Try sustainability over proliferation | Letters, Dec. 3

Einstein said it long ago: “One can’t hope to solve a problem by using the same kind of thinking that produced it!”

While I’m in favor of anything that will break up the non-citizen committed power block of this administration, I see a much larger issue here than merely a choice of form of government.

I believe it is useful to note that the history of COBI’s nonvoter-approved and highly opposed Winslow Tomorrow (by many names) growth agenda includes a number of council members who clearly supported it. Indeed, some still sit on BI’s existing council, often described as a 4-3 split still in favor of further spending on capital projects supporting deliberate (spec-marketed) growth.

What is “critical” here is that this community reaches a consensus on the underlying “context” for its future?

Will it respond in kind to the sweeping hope for change in how we practice commerce, education, environmental protections and government administration now inspiring humanity around the world?

Are we going to commit to greater honesty, balance and true whole well-being of the whole?

Or are we going to continue the practice of “predatory individualism” by which the profits of the few govern the decisions made by government?

Vote or no vote on whether to retain the office of mayor, it would seem that little will change in the long run unless this community – including its citizenry, council, city manager/mayor and entire planning department – becomes more informed of the principles of true sustainability and commits to these all the way to a review of BI’s growth-marketing-era comprehensive plan.

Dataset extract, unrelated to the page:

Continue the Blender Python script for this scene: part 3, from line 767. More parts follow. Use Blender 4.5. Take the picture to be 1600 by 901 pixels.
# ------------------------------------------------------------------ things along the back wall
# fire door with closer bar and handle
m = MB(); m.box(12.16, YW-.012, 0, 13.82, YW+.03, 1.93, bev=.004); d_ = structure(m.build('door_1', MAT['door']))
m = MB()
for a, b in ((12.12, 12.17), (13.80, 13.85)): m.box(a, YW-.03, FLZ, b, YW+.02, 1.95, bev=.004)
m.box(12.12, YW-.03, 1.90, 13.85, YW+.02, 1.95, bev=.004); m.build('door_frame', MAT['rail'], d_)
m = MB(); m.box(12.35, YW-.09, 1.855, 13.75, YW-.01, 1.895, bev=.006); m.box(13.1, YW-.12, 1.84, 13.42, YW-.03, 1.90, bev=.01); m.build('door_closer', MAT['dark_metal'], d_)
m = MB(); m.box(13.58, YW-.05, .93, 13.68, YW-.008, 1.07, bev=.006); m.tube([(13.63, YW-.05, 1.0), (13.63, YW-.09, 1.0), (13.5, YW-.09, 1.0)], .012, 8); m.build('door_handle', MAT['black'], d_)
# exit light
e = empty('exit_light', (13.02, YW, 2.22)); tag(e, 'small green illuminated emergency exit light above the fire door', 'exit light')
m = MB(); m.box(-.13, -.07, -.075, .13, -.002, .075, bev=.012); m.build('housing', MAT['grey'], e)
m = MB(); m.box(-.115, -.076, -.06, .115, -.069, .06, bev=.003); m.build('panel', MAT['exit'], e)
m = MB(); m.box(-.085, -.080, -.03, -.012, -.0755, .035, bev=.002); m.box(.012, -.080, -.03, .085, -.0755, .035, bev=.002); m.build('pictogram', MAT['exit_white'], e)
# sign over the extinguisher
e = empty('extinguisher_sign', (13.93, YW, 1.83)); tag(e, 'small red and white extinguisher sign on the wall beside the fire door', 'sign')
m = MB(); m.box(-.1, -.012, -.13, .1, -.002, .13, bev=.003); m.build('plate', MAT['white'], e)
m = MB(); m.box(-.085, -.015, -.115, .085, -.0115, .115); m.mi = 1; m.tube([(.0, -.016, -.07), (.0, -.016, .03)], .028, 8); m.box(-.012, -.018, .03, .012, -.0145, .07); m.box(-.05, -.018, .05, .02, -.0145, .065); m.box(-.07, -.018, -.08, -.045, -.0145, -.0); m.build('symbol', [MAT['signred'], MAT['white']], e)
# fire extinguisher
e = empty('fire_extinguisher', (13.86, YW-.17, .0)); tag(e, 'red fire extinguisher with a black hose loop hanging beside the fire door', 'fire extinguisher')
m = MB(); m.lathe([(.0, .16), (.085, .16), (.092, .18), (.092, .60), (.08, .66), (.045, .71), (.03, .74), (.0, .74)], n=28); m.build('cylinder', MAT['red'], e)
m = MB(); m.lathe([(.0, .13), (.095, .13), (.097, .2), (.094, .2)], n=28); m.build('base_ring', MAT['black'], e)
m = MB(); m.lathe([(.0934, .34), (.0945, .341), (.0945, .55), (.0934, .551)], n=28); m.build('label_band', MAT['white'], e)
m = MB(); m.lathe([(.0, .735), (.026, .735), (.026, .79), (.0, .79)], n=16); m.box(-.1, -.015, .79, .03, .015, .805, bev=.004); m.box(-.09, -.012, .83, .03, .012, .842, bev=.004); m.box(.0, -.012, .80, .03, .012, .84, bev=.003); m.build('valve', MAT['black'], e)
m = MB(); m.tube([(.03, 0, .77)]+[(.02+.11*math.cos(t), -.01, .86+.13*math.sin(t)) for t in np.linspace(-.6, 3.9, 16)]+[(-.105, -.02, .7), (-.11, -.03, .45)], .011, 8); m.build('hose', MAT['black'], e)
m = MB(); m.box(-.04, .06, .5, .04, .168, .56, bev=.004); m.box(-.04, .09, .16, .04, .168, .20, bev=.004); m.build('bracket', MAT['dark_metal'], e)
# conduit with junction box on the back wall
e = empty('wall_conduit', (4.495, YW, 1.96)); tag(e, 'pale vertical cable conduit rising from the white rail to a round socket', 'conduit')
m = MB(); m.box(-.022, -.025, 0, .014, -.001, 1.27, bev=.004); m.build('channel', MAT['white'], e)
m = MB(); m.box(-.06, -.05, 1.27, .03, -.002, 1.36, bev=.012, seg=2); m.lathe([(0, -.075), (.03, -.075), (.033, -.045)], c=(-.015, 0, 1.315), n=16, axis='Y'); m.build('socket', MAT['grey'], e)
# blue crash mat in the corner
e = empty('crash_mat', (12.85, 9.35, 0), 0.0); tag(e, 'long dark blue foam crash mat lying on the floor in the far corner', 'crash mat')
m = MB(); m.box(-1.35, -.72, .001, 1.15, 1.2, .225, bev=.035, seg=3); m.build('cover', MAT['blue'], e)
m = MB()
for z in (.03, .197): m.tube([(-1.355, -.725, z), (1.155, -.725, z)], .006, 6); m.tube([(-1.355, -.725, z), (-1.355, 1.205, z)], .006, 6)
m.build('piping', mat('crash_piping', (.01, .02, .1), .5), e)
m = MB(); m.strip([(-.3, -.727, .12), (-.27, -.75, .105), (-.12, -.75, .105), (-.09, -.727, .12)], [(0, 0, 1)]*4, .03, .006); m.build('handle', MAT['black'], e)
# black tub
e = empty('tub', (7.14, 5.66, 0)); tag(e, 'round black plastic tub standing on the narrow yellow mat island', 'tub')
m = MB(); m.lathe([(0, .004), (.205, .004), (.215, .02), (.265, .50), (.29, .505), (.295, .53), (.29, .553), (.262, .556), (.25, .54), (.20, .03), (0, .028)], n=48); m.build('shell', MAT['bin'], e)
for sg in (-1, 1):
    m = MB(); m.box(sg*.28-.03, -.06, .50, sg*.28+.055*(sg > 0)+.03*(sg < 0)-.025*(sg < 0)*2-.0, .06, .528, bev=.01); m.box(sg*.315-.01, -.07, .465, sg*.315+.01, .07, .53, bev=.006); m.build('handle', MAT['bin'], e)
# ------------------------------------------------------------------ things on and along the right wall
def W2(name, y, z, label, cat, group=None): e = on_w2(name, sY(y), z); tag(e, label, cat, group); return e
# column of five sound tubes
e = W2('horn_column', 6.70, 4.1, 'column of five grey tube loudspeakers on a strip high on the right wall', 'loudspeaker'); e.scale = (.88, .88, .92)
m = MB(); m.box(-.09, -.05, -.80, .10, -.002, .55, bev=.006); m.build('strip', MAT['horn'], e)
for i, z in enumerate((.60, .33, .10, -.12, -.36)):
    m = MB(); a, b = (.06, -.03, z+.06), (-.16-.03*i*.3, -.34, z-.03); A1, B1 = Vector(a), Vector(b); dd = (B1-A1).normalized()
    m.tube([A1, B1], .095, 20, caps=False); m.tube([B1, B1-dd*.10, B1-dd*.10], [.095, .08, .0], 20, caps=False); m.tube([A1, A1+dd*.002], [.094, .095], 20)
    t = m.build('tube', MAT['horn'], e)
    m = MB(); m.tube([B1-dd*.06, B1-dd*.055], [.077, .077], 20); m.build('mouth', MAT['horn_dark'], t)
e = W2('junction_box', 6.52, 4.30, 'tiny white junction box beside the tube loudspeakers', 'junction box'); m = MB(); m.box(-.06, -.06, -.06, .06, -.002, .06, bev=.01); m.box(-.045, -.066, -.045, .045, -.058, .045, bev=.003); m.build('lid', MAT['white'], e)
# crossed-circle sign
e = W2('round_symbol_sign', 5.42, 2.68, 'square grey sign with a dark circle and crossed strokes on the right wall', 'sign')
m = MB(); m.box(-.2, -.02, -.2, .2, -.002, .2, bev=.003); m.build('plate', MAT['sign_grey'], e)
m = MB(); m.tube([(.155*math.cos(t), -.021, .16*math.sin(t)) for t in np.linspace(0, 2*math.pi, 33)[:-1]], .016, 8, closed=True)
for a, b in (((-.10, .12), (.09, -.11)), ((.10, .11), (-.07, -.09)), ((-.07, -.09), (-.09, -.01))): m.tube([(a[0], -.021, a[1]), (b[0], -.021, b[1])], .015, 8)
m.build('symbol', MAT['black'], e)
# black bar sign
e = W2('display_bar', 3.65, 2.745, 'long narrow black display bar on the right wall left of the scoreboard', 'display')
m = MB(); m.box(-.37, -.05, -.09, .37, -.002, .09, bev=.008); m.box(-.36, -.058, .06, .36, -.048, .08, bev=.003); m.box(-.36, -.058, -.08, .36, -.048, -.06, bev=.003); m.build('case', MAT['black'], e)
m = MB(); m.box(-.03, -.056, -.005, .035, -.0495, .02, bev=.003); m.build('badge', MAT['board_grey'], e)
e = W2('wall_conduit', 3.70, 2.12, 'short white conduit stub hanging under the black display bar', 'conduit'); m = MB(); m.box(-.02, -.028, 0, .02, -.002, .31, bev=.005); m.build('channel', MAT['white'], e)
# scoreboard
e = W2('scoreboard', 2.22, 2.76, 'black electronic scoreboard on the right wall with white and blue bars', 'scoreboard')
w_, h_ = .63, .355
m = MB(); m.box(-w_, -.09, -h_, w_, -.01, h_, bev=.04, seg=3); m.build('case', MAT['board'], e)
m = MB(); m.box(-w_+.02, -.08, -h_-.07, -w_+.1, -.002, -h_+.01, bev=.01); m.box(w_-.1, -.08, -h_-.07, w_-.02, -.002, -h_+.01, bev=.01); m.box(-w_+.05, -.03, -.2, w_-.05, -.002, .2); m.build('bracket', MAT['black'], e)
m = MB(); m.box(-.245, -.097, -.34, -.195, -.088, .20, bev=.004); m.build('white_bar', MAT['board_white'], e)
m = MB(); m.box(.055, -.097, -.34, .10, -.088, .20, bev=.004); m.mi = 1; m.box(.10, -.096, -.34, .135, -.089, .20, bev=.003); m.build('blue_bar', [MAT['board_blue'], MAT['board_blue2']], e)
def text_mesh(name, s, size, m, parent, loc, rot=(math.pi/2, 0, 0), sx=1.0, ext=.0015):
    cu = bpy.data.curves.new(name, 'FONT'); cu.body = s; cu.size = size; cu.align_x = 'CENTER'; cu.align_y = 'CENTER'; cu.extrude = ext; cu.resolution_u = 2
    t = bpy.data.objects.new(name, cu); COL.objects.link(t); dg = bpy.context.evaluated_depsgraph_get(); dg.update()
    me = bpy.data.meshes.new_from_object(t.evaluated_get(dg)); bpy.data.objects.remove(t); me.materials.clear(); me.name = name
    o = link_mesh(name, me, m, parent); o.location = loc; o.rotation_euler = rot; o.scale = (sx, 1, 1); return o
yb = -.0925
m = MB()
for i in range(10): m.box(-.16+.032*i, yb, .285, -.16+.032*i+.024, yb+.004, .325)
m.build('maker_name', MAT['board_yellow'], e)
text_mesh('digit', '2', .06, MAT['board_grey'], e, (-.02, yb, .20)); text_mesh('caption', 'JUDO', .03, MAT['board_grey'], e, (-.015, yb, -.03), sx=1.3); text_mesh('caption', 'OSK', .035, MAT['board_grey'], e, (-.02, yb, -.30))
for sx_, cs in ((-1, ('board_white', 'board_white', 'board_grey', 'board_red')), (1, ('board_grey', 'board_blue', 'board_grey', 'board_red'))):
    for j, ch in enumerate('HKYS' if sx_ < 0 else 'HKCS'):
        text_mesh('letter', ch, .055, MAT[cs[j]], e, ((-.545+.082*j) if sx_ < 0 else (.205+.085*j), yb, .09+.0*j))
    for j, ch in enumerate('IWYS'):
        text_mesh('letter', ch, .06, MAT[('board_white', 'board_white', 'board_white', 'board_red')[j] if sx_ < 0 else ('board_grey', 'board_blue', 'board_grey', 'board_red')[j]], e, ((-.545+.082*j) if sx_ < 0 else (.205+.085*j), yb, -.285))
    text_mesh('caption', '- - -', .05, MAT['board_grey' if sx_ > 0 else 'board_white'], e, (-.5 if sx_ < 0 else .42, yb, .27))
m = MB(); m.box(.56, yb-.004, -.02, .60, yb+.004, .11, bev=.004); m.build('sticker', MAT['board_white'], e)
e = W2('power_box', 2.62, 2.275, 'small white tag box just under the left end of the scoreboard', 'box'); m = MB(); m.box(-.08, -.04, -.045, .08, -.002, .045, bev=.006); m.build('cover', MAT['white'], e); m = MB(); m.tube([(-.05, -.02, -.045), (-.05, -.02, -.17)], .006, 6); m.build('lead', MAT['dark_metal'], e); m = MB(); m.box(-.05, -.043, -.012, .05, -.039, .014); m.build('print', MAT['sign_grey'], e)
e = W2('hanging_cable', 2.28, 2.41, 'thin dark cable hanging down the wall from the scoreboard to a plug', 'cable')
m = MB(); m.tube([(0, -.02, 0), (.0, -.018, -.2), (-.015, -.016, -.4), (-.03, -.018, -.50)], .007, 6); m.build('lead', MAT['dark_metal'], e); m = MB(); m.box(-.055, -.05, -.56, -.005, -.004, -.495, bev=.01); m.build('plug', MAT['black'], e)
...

A Bainbridge Graduate Institute faculty member, ecological economist Mark Aneilski, author of “The Economics of Happiness” and a “Genuine Health Mode,” asked in his presentation at Seattle’s 2008 Greenfestival this year, “What has happened to the ‘community’ in our communities?”

This seems a most critical question for us to ask at this time – locally to globally. In that query, the discussion at some point might raise another question that invites a new context for ourselves: “What is our greater soulful purpose in being here together?”

And this is not a theological question. It has to do with who we really wish to be as a community.